Finding the Dog Dead

Lodged in the “Parables” section of David Shields’ and Elizabeth Cooperman’s anthology Life is Short — Art is Shorter, “The School” is cited as “articulating [Donald Barthelme’s] entire vision of the world.” The categorization is justified on the grounds that the piece has a “take-away,” with characters, events, and narratives subordinated to “aboutness,” in this case “textbook existentialism.” I appreciate the framing, but suspect it’s simultaneously too lofty and shallow, both splitting hairs and painting in broad strokes. For me, the thrilling and most effective aspect of “The School” is its runaway momentum. Time lapses to compound increasingly concerning instances of fatality in and around a teacher’s classroom, climbing the parallel ladders of dark comedy and grave danger. The narrator’s conversational account is defensive and pleading, eager to rationalize yet unconvinced of its own explanations. The story is a flurry of fate and fatalism, responsibility and culpability, a reckoning with the insatiable needs of sustained life in its many forms, a prismatic attempt to reconcile individual/collective and local/global concerns.

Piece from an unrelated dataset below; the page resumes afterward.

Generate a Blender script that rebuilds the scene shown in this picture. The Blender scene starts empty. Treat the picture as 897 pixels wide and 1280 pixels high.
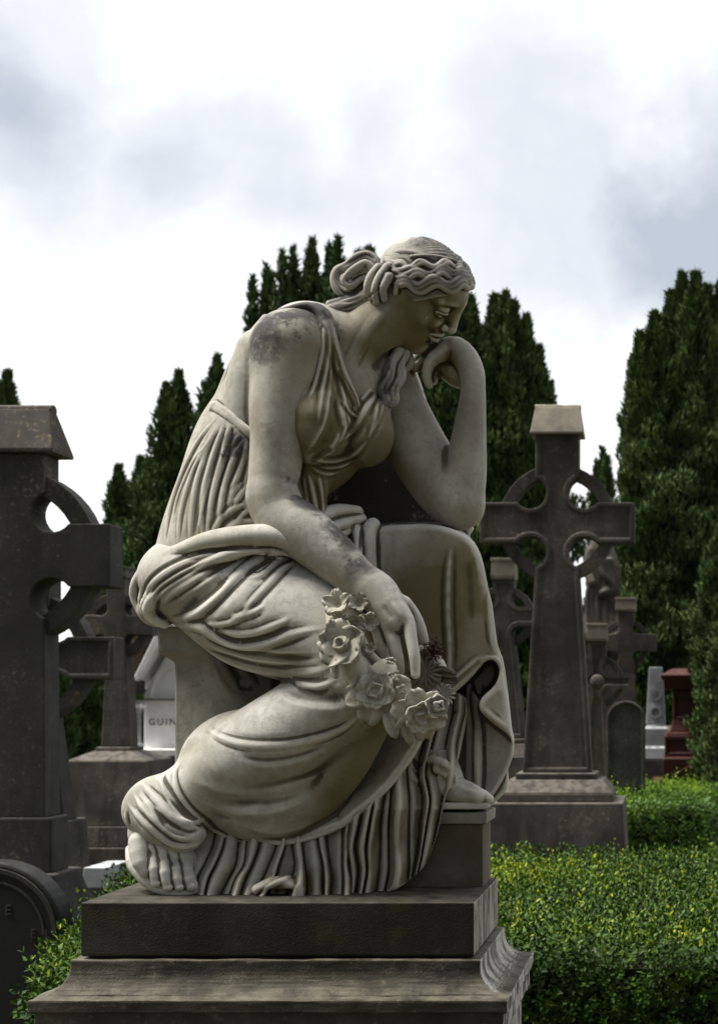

The narrator backtracks so as to initially conceal the extent to which things are going wrong, and betrays his own inability to reason about the misfortunes implications and possible interconnectedness. “I don’t know why they died, they just died.” His not knowing is interpreted as something he’s afraid will be perceived as a shortcoming for someone who’s assumed the burden of making things make sense to children. He asserts feeling, though, says “it was depressing,” showing that he’s not immune, not personally disaffected. His desperation that things be “explicable” shows the narrator casting his lot with the children in their affliction, confusion, and vulnerability, and yet, given his position of authority, he seeks the silver lining of the teachable moment: the snakes died because the boiler was shut off because of the strike, which is something the children can and do grasp and appreciate.

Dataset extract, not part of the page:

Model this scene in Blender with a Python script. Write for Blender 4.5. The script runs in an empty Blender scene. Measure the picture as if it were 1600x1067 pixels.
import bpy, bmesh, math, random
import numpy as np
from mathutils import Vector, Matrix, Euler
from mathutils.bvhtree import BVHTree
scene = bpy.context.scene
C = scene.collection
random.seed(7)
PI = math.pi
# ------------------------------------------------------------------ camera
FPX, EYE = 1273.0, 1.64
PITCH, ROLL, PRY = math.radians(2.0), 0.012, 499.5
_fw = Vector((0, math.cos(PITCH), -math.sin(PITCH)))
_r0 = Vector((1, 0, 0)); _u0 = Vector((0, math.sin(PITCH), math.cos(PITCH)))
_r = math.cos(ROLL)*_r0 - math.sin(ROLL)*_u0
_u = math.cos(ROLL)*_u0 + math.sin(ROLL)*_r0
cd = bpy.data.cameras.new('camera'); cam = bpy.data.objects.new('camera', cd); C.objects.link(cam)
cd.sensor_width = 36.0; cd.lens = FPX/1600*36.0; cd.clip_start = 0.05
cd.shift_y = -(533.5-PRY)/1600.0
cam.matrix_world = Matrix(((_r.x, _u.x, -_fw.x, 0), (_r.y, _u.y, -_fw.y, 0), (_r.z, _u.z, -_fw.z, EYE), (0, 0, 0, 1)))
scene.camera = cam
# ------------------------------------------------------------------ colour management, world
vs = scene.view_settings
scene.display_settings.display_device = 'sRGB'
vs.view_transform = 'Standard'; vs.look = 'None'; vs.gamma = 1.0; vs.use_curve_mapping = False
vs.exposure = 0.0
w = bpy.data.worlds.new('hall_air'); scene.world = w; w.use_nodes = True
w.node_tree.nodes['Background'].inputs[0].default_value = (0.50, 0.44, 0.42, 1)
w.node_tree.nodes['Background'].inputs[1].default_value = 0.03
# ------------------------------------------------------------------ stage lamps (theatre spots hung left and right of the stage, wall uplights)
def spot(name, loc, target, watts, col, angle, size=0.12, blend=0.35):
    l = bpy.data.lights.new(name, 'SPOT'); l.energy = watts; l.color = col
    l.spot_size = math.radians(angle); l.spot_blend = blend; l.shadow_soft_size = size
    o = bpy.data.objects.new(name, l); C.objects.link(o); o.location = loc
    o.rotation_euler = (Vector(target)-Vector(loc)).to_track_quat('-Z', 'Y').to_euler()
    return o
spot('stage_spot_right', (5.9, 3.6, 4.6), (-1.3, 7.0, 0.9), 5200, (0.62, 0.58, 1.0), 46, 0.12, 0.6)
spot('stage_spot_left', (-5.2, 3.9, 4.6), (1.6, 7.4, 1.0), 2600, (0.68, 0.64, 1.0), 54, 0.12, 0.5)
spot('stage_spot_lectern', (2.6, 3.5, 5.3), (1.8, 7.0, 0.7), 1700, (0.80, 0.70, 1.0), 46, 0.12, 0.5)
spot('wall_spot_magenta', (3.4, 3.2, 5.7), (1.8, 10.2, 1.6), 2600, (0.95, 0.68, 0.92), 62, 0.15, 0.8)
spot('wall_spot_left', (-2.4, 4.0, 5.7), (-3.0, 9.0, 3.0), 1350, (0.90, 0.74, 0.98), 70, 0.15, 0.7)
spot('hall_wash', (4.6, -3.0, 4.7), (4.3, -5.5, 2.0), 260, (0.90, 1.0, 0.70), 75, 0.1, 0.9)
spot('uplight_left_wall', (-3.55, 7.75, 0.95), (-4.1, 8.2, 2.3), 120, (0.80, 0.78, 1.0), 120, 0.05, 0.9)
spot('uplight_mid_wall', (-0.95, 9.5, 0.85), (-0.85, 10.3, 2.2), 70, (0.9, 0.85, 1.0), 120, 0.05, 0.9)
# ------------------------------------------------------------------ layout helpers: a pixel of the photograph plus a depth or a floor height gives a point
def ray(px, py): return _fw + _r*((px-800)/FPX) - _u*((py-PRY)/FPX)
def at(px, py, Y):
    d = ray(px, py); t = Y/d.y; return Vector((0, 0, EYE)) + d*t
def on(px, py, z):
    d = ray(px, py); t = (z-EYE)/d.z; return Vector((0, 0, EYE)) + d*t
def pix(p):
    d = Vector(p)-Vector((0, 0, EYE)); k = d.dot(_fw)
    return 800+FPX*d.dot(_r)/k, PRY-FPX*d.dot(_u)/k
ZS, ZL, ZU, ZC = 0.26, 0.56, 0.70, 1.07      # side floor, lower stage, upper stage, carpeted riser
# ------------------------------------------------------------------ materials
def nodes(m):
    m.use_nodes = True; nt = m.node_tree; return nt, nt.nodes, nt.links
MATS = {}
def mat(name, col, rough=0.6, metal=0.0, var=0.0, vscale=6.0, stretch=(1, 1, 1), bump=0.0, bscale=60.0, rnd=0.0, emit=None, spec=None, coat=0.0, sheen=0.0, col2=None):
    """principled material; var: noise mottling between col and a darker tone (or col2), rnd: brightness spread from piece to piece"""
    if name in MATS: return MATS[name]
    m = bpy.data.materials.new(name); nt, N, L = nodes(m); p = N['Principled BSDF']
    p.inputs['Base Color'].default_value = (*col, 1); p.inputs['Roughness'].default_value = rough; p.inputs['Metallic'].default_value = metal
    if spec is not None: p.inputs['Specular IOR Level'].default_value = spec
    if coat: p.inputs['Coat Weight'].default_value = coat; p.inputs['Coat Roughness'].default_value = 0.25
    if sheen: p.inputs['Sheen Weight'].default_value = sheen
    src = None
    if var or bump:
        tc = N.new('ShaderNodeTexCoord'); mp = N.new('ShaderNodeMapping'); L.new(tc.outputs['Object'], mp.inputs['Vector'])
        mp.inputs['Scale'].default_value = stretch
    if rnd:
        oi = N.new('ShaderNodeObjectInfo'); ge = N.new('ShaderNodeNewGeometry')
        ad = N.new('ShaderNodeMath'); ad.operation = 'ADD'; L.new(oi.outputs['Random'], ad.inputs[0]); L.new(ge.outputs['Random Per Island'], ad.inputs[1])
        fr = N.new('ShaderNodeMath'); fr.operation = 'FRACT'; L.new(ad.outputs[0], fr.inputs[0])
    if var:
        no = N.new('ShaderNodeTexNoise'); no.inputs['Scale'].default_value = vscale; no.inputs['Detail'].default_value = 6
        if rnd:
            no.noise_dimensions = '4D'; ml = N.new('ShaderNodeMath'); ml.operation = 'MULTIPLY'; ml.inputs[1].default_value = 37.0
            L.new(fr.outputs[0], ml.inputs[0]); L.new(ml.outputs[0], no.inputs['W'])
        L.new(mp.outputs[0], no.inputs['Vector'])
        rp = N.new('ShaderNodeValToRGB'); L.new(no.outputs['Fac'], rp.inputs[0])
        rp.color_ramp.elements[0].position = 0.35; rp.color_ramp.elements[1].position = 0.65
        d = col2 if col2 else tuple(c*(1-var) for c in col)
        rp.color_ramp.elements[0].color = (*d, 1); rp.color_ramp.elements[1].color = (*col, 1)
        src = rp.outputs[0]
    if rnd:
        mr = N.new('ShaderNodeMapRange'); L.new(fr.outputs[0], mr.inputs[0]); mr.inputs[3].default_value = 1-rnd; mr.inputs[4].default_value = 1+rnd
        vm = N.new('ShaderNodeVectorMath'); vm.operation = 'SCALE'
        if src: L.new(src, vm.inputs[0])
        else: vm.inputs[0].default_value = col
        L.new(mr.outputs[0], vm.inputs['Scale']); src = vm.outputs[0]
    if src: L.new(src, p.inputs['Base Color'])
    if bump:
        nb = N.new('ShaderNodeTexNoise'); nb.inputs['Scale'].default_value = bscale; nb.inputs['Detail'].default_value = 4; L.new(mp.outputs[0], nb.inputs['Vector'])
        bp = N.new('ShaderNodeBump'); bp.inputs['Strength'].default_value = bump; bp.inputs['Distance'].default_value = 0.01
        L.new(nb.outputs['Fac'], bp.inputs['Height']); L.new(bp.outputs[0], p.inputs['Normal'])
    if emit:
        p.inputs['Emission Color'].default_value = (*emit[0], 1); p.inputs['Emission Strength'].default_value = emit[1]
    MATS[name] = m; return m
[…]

Searching for somewhere to place blame, he breaks down a couple times and implicates the children: “at least now they know not to overwater,” “well, now they know not to carry [salamanders] around in plastic bags.” This slight hint of enmity (something that seems inevitable if not natural in any imbalance of power) gets flipped when the class rescues a dog and names it after him: “They had a lot of fun running after it and yelling ‘Here, Edgar! Nice Edgar!’ Then they’d laugh like hell. They enjoyed the ambiguity. I enjoyed it myself. I don’t mind being kidded.” It’s possible that this is meant truthfully, but it seems equally plausible that he resents the teasing but knows not to confess it. Further, he’s resigned that the dog is not spared, and that its demise is only deferred. “As soon as I saw the puppy I thought, Oh Christ, I bet it will live for about two weeks and then … And that’s what it did.” The narrator is diligent enough to check the supply closet each day in anticipation of finding the dog dead—which eventually happens—but not enough to make any effort to prevent it from happening.

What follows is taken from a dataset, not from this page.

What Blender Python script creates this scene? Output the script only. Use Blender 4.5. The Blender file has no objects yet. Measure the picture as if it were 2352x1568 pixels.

All of this death builds to a crescendo when the children forsake simple innocence and converse in chorus, “is death that which gives meaning to life? And I said, no, life is that which gives meaning to life. Then they said, but isn’t death, considered as a fundamental datum, the means by which the taken-for-granted mundanity of the everyday must be transcended in the direction of–” The absurdity of this collectively voiced philosophical back-and-forth competes with the unlikelihood of everything that’s precipitated it. Rather than a grand theorem, “The School” serves as a hesitant postulation, a focused telling of a community’s failure to stave off the inevitability of death with sacrificial distractions that only perpetuate a cyclical confrontation of mortality.